Après 2006 et dans les dix ans qui ont suivi, vous avez eu des implosions, des reconfigurations et des regroupements d’un certain nombre de ces groupes issus des paramilitaires.
Depuis ces cinq dernières années, vous avez un groupe qui a émergé de tout cela, qui est le Clan du Golfe. Une organisation située essentiellement à la frontière du Panama, mais qui s’est étendu sur la côte Caraïbe et dans d’autres régions du pays. Ces groupes issus des paramilitaires, à travers plusieurs processus de réorganisation, de vendetta, de luttes internes, se sont développés et sont devenus plus visibles. Les forces armées ont concentré leurs actions sur ces groupes et depuis quelques années, ceux-ci ont fortement diminué. Le problème, c’est que ces groupes criminels sont un peu comme des organisations mafieuses : vous éliminez la tête et il y en a une autre qui repousse. Face à tout cela, il y a un certain débat pour savoir si le Clan du Golfe est définitivement amoindri, même si on n’a pas capturé ses derniers dirigeants. On sait qu’il y aurait des négociations plus ou moins confidentielles entre le gouvernement et ce groupe pour bénéficier d’une certaine démobilisation en échange probablement de peines réduites de prison. Mais ces situations piétinent et on ne sait pas très bien où ça en est. Le Clan du Golfe a eu jusqu’à 5 000 « combattants », on dit qu’aujourd’hui ils seraient moins de 2 000.
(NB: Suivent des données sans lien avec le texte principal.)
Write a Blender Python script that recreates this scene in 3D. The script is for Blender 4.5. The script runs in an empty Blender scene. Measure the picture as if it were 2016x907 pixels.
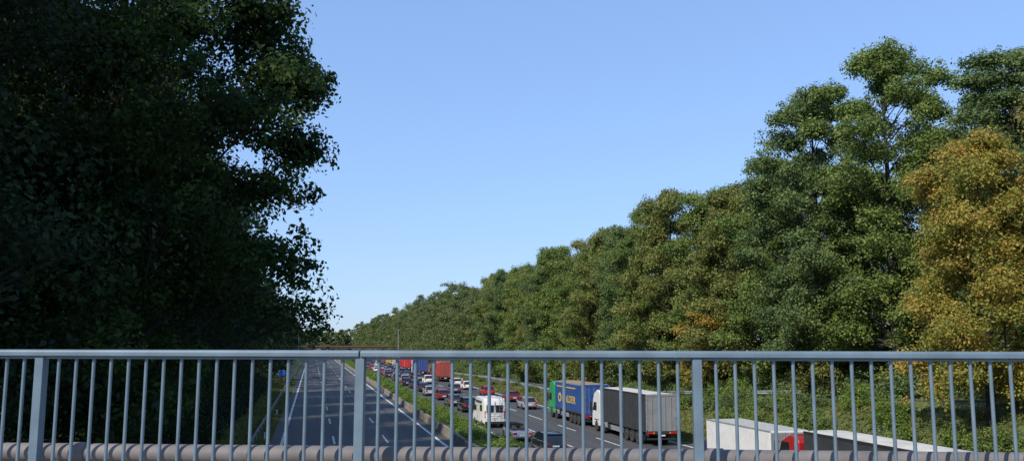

Au-delà, il y aussi des organisations beaucoup plus petites, très implantées localement et très souvent totalement dépendantes des grands cartels mexicains de la drogue dont la présence n’est pas nouvelle en Colombie, mais qui depuis cinq ou six ans, affirment de plus en plus leur présence, leur contrôle de certaines routes de la drogue, et leur activité criminelle ultra-violente.